Scene modeling code data:
━━━━━━━━━━━━━━━━━━━━━━━━━━━━━━

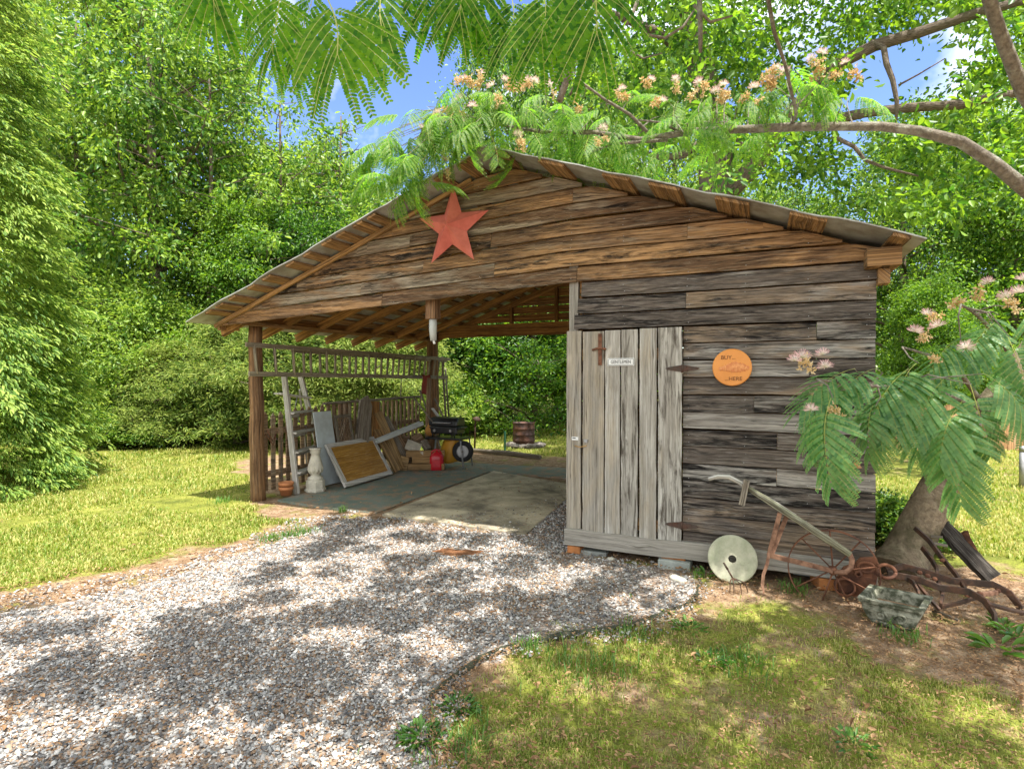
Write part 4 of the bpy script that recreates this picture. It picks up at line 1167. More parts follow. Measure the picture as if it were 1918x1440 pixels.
tool([D(841, 784, 11.0), D(834, 690, 11.4)], .018, M['greywood'], 'tool_handle', 'thinner grey pole at the right end of the ladders', 'pole')
tool([D(775, 745, 10.0), D(812, 792, 9.9)], .014, M['greywood'], 'tool_handle', 'slanted handle resting toward the grill lid', 'tool handle')
tool([D(774, 860, 10.2), D(790, 730, 10.5)], .013, M['picket'], 'tool_handle', 'thin brown stick against the railing left of the post', 'stick')
tool([D(748, 800, 10), D(752, 705, 10.3)], .008, M['chain'], 'tool_handle', 'thin wire rod hanging before the railing', 'rod')
tool([D(798, 866, 10.05), D(804, 708, 10.2)], .04, M['picket'], 'tool_handle', 'brown board standing at the left face of the back post', 'board')
m = MB(); a, b = D(810, 765, 10.4), D(830, 792, 10.0); m.bar(a, b, .05, .02); solo(m, 'pale_lath', M['whitewood'], 'short white lath slanting down to the grill lid', 'lath')
# hooks and bits at the left fence
m = MB(); a = D(500, 805, 7.4); m.tube([a, D(510, 826, 7.45), D(517, 812, 7.5), D(512, 834, 7.45), D(497, 812, 7.4)], .010, 6); solo(m, 'iron_hook', M['rust'], 'bent rusty iron hook hanging on the pickets by the post', 'hook')
# ------------------------------------------------------------------ behind the shed
c = G(981, 835)
dr = thing('burn_barrel', 'rusty steel drum standing in a ring of stones', 'barrel', c)
m = MB(); r0, H = .255, .55
pr_ = [(r0 * .96, 0), (r0, .015)]
for k in range(3): z = H * (.25 + .25 * k); pr_ += [(r0, z - .02), (r0 + .012, z), (r0, z + .02)]
pr_ += [(r0, H - .015), (r0 + .01, H), (r0 - .015, H), (r0 - .02, .05), (0, .05)]
m.lathe(pr_, c, (0, 0, 1), 32); m.build('drum_body', M['drum'], dr)
for k in range(15):
    a = k * .42; rr = .36 + .09 * random.random()
    m = MB(); s_ = random.uniform(.05, .11); m.blob(c + V(math.cos(a) * rr, math.sin(a) * rr, s_ * .35), s_, k, 2, .25, (1.2, 1, .7))
    if k == 0: RKG = 'stones around the barrel'
    solo(m, 'field_stone', M['rock'], 'brownish stone in the ring round the rusty drum', 'stone', RKG)
m = MB(); a = G(889, 843); m.tube([a, D(890, 800, dep(843)), D(891, 784, dep(843))], [.022, .02, .02], 8); m.blob(D(892, 785, dep(843)), .075, 3, 2, .3, (1.2, .8, .8))
solo(m, 'iron_stake', M['darkiron'], 'dark stake with a ragged lump on top beside the log', 'stake')
m = MB(); a = G(946, 846); m.bar(a, a + V(0, 0, .44), .03, .03, (1, 0, 0)); m.bar(a + V(0, -.02, 0), a + V(0, -.02, .44), .008, .03, (1, 0, 0)); solo(m, 'fence_stake', M['greenpaint'], 'short green metal fence stake in front of the drum', 'stake')
m = MB(); m.tube([G(884, 843, .05), G(950, 848, .05), G(1012, 856, .05)], [.045, .05, .04], 12, True, None, .05); solo(m, 'log', M['greywood'], 'long pale log lying on the grass edge behind the shed', 'log')
# far right: plank fence, post, grey pole
c = G(1790, 842)
ff = thing('board_fence', 'tan vertical board fence far behind the mimosa trunk', 'fence', c)
e_ = V(.93, .36, 0); a = c - e_ * 1.3; m = MB()
for k in range(46):
    p = a + e_ * (k * .12); m.plank(p, p + V(0, 0, .98 + random.uniform(-.02, .02)), e_ * .114, V(.36, -.93, 0) * .02, 3, .002)
m.build('boards', M['house'], ff)
for z in (.25, .8):
    m = MB(); m.bar(a + V(0, .03, z), a + e_ * 5.5 + V(0, .03, z), .04, .08); m.build('rail', M['house'], ff)
m = MB(); a = G(1717, 838); m.box(a + V(0, 0, .45), (.09, .09, .9)); solo(m, 'fence_post', M['white'], 'white square post at the near end of the tan fence', 'post', None, .005)
m = MB(); a = G(1914, 912); m.tube([a, a + V(0, 0, .52)], .035, 12); m.tube([a + V(0, 0, .52), a + V(0, 0, .60)], .039, 12); solo(m, 'grey_pipe', M['steel'], 'grey upright pipe post standing in the lawn beyond the mimosa', 'post')

# ------------------------------------------------------------------ in front of the wall
# foundation blocks
def fblk(px, py, y, size, z, mat, name, label, cat, rz=0):
    p = onY(px, py, y); m = MB(); m.box((p.x, y, z), size, rz); return solo(m, name, mat, label, cat, 'blocks carrying the sill', .008)
fblk(1265, 1055, -.02, (.26, .2, .085), .03, M['cement'], 'concrete_block', 'grey green concrete block under the sill below the lower hinge', 'block')
fblk(1263, 1042, .0, (.2, .14, .025), .083, M['brick'], 'brick', 'flat orange brick between the concrete block and the sill', 'brick')
fblk(1079, 1026, -.0, (.12, .16, .07), .045, M['brick'], 'brick', 'orange brick under the left corner of the sill', 'brick')
fblk(1112, 1032, .06, (.26, .2, .06), .012, M['cement'], 'flat_stone', 'flat mossy slab under the sill below the door', 'slab', .1)
fblk(1550, 1090, .02, (.19, .18, .09), .035, M['brick'], 'brick', 'orange brick under the sill behind the iron wheel', 'brick', .3)
fblk(1535, 1080, .30, (.4, .2, .08), .03, M['cement'], 'concrete_block', 'dark block far under the sill behind the iron wheel', 'block')
for px, py, s_, lb in ((1270, 1085, .055, 'tan stone at the end of the gravel below the concrete block'), (1144, 1047, .03, 'small white stone in front of the sill')):
    m = MB(); m.blob(G(px, py, .01), s_, px, 2, .2, (1.2, .9, .6)); solo(m, 'loose_stone', M['pedestal'], lb, 'stone')
# grindstone
c0 = G(1371, 1093); rg_ = .182
tilt = V(.02, -.97, .22).normalized()
cc = V(c0.x, c0.y + .055, rg_ * .98)
m = MB(); n = 56; ri, th = .03, .055
m.lathe([(ri, -th / 2), (rg_ - .006, -th / 2), (rg_, -th / 2 + .006), (rg_, th / 2 - .006), (rg_ - .006, th / 2), (ri, th / 2), (ri, -th / 2)], cc, tilt, n, False)
solo(m, 'grindstone', M['stone'], 'round pale green grindstone with a square hole leaning on the sill', 'grindstone')
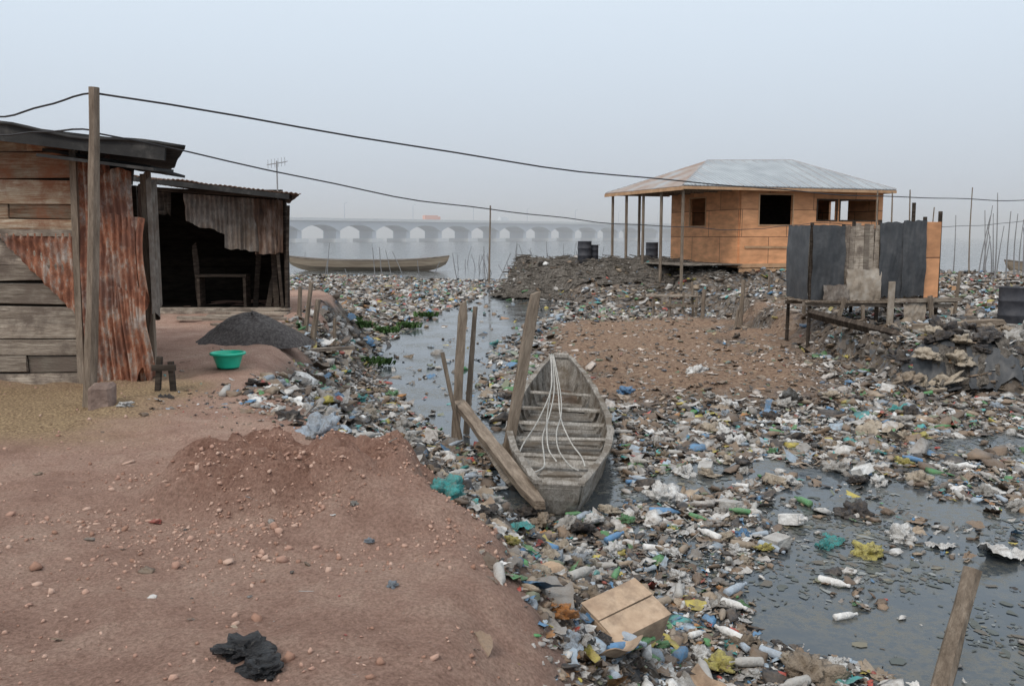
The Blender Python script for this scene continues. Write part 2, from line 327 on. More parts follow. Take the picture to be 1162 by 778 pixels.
# ---------------------------------------------------------------- litter carpet (uncountable)
def ico(sub):
    bm=bmesh.new(); bmesh.ops.create_icosphere(bm,subdivisions=sub,radius=1)
    bmesh.ops.triangulate(bm,faces=bm.faces); bm.verts.ensure_lookup_table()
    v_=np.array([v.co[:] for v in bm.verts]); f_=np.array([[v.index for v in f.verts] for f in bm.faces]); bm.free(); return v_,f_
def crumple(sub,seed,flat=.5,amp=.5,fr=1.5):
    v_,f_=ico(sub); out=[]
    for p in v_:
        q=Vector(p)*fr+Vector((seed*7.1,seed*3.3,seed*1.7))
        a=noise.noise(q)*.9; b_=abs(noise.noise(q*2.3))*.8; c_=abs(noise.noise(q*5.1))*.35
        s=1+amp*(a*1.1-b_+ .2)-amp*c_
        out.append(Vector(p)*max(s,.25))
    o=np.array([tuple(p) for p in out]); o[:,2]*=flat; o[:,1]*=random.uniform(.55,1); o[:,2]=np.maximum(o[:,2],-.28*flat); return o,f_
def sheet(k,seed,amp=.25,el=.7):
    rg=np.random.default_rng(seed); v_=[];f_=[]; ph=seed*1.7
    for j in range(k+1):
        for i in range(k+1):
            x=i/k*2-1; y=(j/k*2-1)*el; r_=1+.22*math.sin(3*math.atan2(y,x)+ph)
            q=Vector((x*1.6+seed*3.3,y*1.6,seed))
            z=abs(noise.noise(q))*amp*2.6+abs(noise.noise(q*2.7))*amp*1.2+.06*abs(x*y)
            if abs(x)>.99 or abs(y)>.99*el: z-=.06
            v_.append((x*r_+rg.normal(0,.07),y*r_+rg.normal(0,.07),z))
    for j in range(k):
        for i in range(k):
            a=j*(k+1)+i; f_+= [(a,a+1,a+k+2),(a,a+k+2,a+k+1)]
    return np.array(v_),np.array(f_)
def bottle_arr(seg=7):
    prof=[(.0,-1),(.28,-1),(.30,-.6),(.27,-.2),(.30,.3),(.26,.5),(.1,.75),(.1,.95),(0,.95)]
    v_=[(z,r*math.cos(2*math.pi*k/seg),.25+r*math.sin(2*math.pi*k/seg)) for r,z in prof for k in range(seg)]
    f_=[]
    for i in range(len(prof)-1):
        for k in range(seg):
            a=i*seg+k;b_=i*seg+(k+1)%seg; f_+=[(a,b_,b_+seg),(a,b_+seg,a+seg)]
    return np.array(v_),np.array(f_)
def stick_arr():
    v_=[(x,y*.05,z*.05) for x in(-1.3,1.3) for y,z in((-1,-1),(1,-1),(1,1),(-1,1))]
    f_=[(0,1,5),(0,5,4),(1,2,6),(1,6,5),(2,3,7),(2,7,6),(3,0,4),(3,4,7)]
    return np.array(v_),np.array(f_)
near=[crumple(2,i,random.uniform(.3,.7),.75,1.9) for i in range(7)]+[sheet(5,i,.22) for i in range(5)]+[sheet(5,i+60,.2,.28) for i in range(4)]+[bottle_arr(),stick_arr()]
farp=[crumple(1,i+20,random.uniform(.35,.6),.6) for i in range(5)]+[sheet(2,i+30,.2) for i in range(4)]+[sheet(2,i+70,.2,.35) for i in range(2)]
pal=[((.64,.63,.61),14),((.46,.44,.42),13),((.26,.245,.23),13),((.80,.80,.79),5.5),((.03,.03,.034),14),((.15,.105,.075),18),((.27,.19,.13),16),((.38,.30,.22),9),
     ((.10,.26,.46),3),((.07,.36,.36),1.8),((.08,.28,.10),2.5),((.56,.47,.10),1.9),((.46,.08,.06),2.0),((.44,.21,.07),1.3),((.36,.45,.54),6),((.24,.28,.19),3)]
pc=np.array([p[0] for p in pal]); pw=np.array([p[1] for p in pal],float); pw/=pw.sum()
def dens(x,y):
    t=tland(x,y); e=fbm(x*1.2,y*1.2,71,4)
    dl=ss((t+(e-.5)*.6)/.2)
    spill=ss((t+.55)/.5)*ss((fbm(x*1.1,y*1.1,73,3)-.43)/.1)*.6*ss((y-6.6)/2)
    dl=np.maximum(np.maximum(dl,spill),.006)
    clear=ss((x+3.05+.1*(y-11))/.35); dl=np.where((y>9)&(y<14),np.minimum(dl,clear+.01),dl)
    left=t<1
    n1=fbm(x*.55,y*.55,91); n2=fbm(x*1.7,y*1.7,95)
    nn=n1*.6+n2*.4
    bias=np.interp(y,[5,8,11,13.5,17],[-.10,-.02,.07,.15,.40])
    nearfoot=ss((2.2+.12*y-x)/1.0)*ss((10-y)/2)*.25
    d=ss((nn-.5+bias+nearfoot)/.12)
    d=np.maximum(d,.18*ss((14-y)/2)*ss((n2-.38)/.2))
    f2=np.interp(y,F2Y,F2X)+(fbm(y*.5,x*.5,63)-.5)*.9
    d=np.where(y>12.5,d*np.maximum(ss((x-f2+.4)/.9),.04),d)
    d=d*(1-.68*mudw(x,y))
    d=np.where(left,dl,d)
    ax=.5+(y-9)*.059
    d=np.where((np.abs(x-ax)<.74)&(y>9.35)&(y<16.9),0,d)
    d=np.where((x<-4.4)&(y>9)&(y<24),d*.1,d)
    hgt=height(x,y); d=np.where((y>62)&(hgt<-.05),0,d)
    return d
def assemble(name,x,y,z,s,cc,kind,protos,rg,zl=.15,mat='litter',smooth=False,tilt=.30):
    V=[];F=[];C=[];o=0
    for k,(pv,pf) in enumerate(protos):
        idx=np.where(kind==k)[0]
        if len(idx)==0: continue
        m_=len(idx); ya=rg.uniform(0,6.283,m_); ti=rg.normal(0,tilt,m_); tj=rg.normal(0,tilt,m_)
        cz,sz=np.cos(ya),np.sin(ya)
        P=pv[None]*s[idx][:,None,None]*rg.uniform(.7,1.3,(m_,1,3))
        cx,sx_=np.cos(ti)[:,None],np.sin(ti)[:,None]; py=P[:,:,1]*cx-P[:,:,2]*sx_; pz=P[:,:,1]*sx_+P[:,:,2]*cx
        cy,sy=np.cos(tj)[:,None],np.sin(tj)[:,None]; px=P[:,:,0]*cy+pz*sy; pz=-P[:,:,0]*sy+pz*cy
        qx=px*cz[:,None]-py*sz[:,None]; qy=px*sz[:,None]+py*cz[:,None]
        W_=np.stack([qx+x[idx][:,None],qy+y[idx][:,None],pz+z[idx][:,None]+zl*s[idx][:,None]],-1)
        nv=pv.shape[0]; V.append(W_.reshape(-1,3)); F.append((pf[None]+(np.arange(m_)*nv)[:,None,None]+o).reshape(-1,3)); o+=m_*nv
        C.append(np.repeat(cc[idx],nv,axis=0))
    V=np.concatenate(V);F=np.concatenate(F);C=np.concatenate(C)
    me=fastmesh(name,V,F,3); ca=me.color_attributes.new('Col','FLOAT_COLOR','POINT')
    ca.data.foreach_set('color',np.concatenate([C,np.ones((len(C),1))],1).astype(np.float32).ravel())
    if smooth: me.polygons.foreach_set('use_smooth',np.ones(len(me.polygons),dtype=bool))
    me.materials.append(M[mat]); ob=bpy.data.objects.new(name,me); COL.objects.link(ob); ob['kind']='stuff'; return ob
def scatter(name,N,y0,y1,mode,protos,wts,smin,smax,label,cat='litter',seed=1,smooth=False,sg=.5):
    rg=np.random.default_rng(seed)
    if mode=='log': y=np.exp(rg.uniform(math.log(y0),math.log(y1),N))
    else: y=rg.uniform(y0,y1,N)
    x=rg.uniform(-.72,.85,N)*(y+1.5)
    keep=rg.random(N)<dens(x,y); x=x[keep];y=y[keep]; n=len(x)
    hh=height(x,y); z=np.maximum(hh,0.0)
    s=np.exp(rg.normal(0,sg,n))*(smin+(smax-smin)*np.clip((y-4)/46,0,1)); s=np.clip(s,smin*.3,smax*1.8)
    z=np.where(hh<-.02,z-.12*s,z)
    mw=mudw(x,y); s=s*(1-.45*mw); s=np.where(tland(x,y)<-.15,s*.6,s)
    ci=rg.choice(len(pc),n,p=pw); cc=pc[ci]*rg.uniform(.65,1.12,(n,1))
    lum=cc.mean(1,keepdims=True); cc=cc*(1-.6*mw[:,None])+lum*np.array([1.2,.9,.7])*.6*mw[:,None]*.8
    kind=rg.choice(len(protos),n,p=np.array(wts)/sum(wts))
    ob=assemble(name,x,y,z,s,cc,kind,protos,rg,smooth=smooth,zl=.08); ob['label']=label; ob['category']=cat
scatter('scattered_litter',88000,3,22,'log',near,[3.2]*7+[3.4]*5+[3]*4+[2.6,6],.022,.10,'small crumpled plastic, paper and rags covering the creek bank',seed=3,smooth=True,sg=.55)
scatter('floating_litter',98000,9,78,'lin',farp,[4]*5+[3.4]*4+[3.4]*2,.045,.115,'dense layer of mixed plastic rubbish on mudflat and water',seed=5)
# soil clods
rg=np.random.default_rng(21); N=34000; y=np.exp(rg.uniform(math.log(2.6),math.log(11),N)); x=rg.uniform(-.75,.1,N)*(y+1)
rr=np.sqrt(((x+1.3)/1.3)**2+((y-5.3)/1.0)**2); pr_=np.clip(1.1-.7*rr,.07,.9)*(fbm(x*3,y*3,99)>.42)
kp=(tland(x,y)<.15)&(rg.random(N)<pr_); x=x[kp];y=y[kp]; n=len(x)
s=np.exp(rg.normal(0,.5,n))*.0085; sc_=np.array([(.40,.25,.195),(.46,.30,.235),(.32,.19,.14),(.50,.35,.28)])
ob=assemble('soil_clods',x,y,height(x,y),s,sc_[rg.choice(4,n)],rg.choice(5,n),[crumple(1,i+140,.8,.6) for i in range(5)],rg,.05,'earth'); ob['label']='loose crumbs and clods of red earth'; ob['category']='soil clods'
# scum flakes
rg=np.random.default_rng(9); N=34000; y=rg.uniform(4.5,17,N); x=rg.uniform(.1,.8,N)*(y+1.5)
kp=(tland(x,y)>1)&(height(x,y)<-.03)&(fbm(x*.9,y*.9,97)+.25*(fbm(x*4,y*4,98)-.5)+rg.normal(0,.06,N)>.47); x=x[kp];y=y[kp];n=len(x)
an=np.arange(6)*2*math.pi/6; ya=rg.uniform(0,6.28,n); s=np.exp(rg.normal(0,.6,n))*.022; rj=rg.uniform(.4,1.3,(n,6))
px=np.cos(an)[None]*s[:,None]*rj; py=np.sin(an)[None]*s[:,None]*rj*rg.uniform(.25,.9,(n,1))
V=np.stack([px*np.cos(ya)[:,None]-py*np.sin(ya)[:,None]+x[:,None],px*np.sin(ya)[:,None]+py*np.cos(ya)[:,None]+y[:,None],np.repeat((.004+rg.uniform(0,.004,n))[:,None]+WZ,6,1)],-1).reshape(-1,3)
F=(np.arange(6)[None]+np.arange(n)[:,None]*6); me=fastmesh('floating_leaves',V,F,6)
pl=np.array([(.07,.08,.07),(.10,.11,.105),(.06,.065,.05),(.22,.23,.22),(.10,.08,.055),(.17,.15,.10)]); C=np.repeat(pl[rg.choice(6,n,p=[.25,.2,.2,.08,.17,.1])],6,axis=0)
ca=me.color_attributes.new('Col','FLOAT_COLOR','POINT'); ca.data.foreach_set('color',np.concatenate([C,np.ones((len(C),1))],1).astype(np.float32).ravel())
me.materials.append(M['scum']); ob=bpy.data.objects.new('floating_leaves',me); COL.objects.link(ob); ob['kind']='stuff'; ob['label']='thin dull leaves and film flakes floating on dark water'; ob['category']='floating leaves'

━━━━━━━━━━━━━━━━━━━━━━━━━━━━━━

Work to be completed:
In the material above, find each line that contains the word "script", and select it.

Expected output:
Write part 4 of the bpy script that recreates this picture. It picks up at line 1167. More parts follow. Measure the picture as if it were 1918x1440 pixels.
The Blender Python script for this scene continues. Write part 2, from line 327 on. More parts follow. Take the picture to be 1162 by 778 pixels.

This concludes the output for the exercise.